На изломе от ХVIII к ХIХ веку он не вписался в классицизм и просвещение, причем выброс романтической энергии произошел именно в германском сознании, подхвачен же был - русскими.
На изломе от ХIХ к ХХ веку человек "не вписался" в романтизм. Его вывернуло в сатанинство. Есть нечто общее между философскими видениями Ницше, поэтическими видениями русских символистов, а также между практикой Фрейда и практикой большевиков. Это общее - ощущение того, что человеком движет "что-то", что сильнее его. Что-то "другое", чем он, но - в нем самом. Человек должен выработать в себе "сверхчеловека", он должен реализовать в себе некую "иную реальность", несоизмеримую с наличными формами бытия. Он должен вытащить из подсознания то, что оттуда, из подсознания, определяет всю его "сознательность". Он должен выковать из себя "нового человека" и в роли "нового человека" выстроить "новый мир".
Тут я уже не Бориса Гройса пересказываю, а Александра Эткинда. В чем их перекличка? В ощущении "общего сюжета", в котором взаимонеобходимыми действующими лицами являемся "мы и немцы", и - шире - все втянутые в этот исторический процесс народы. "Сверхчеловек" Ницше и "черт" Достоевского родственники. Да, большевистская Россия - "кулак", обрушившийся на "культурную Европу", но и из Европы обрушиваются сюда кулаки не меньшие. Как сказал Максимилиан Волошин: "кулак - где у того дыра". Европейский рационализм интуитивно ищет выхода за пределы своей универсальной самодостаточности, он чреват чем-то "другим".

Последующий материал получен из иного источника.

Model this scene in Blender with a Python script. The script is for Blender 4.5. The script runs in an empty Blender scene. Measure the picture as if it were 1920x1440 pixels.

Является же это другое, как правило, в диком и несообразном виде.
Является к добропорядочному доктору Фрейду некий "большевик", агитирующий доктора за коммунизм. Кто этот посетитель, доктор не расшифровывает. И, видно, не удивляется (не случайно же именно в Советской России объявились самые неистовые последователи Фрейда... да тот же Троцкий)... Но имени своего гостя Фрейд, как я уже сказал, не раскрывает. "Один большевик",- рассказывает доктор в своей непередаваемой манере,наполовину обратил его, Фрейда, в коммунизм. Как же? "Коммунисты верят, что после их победы будет несколько лет страданий и хаоса, которые потом сменятся всеобщим процветанием". Доктор заявляет, что верит в первую половину.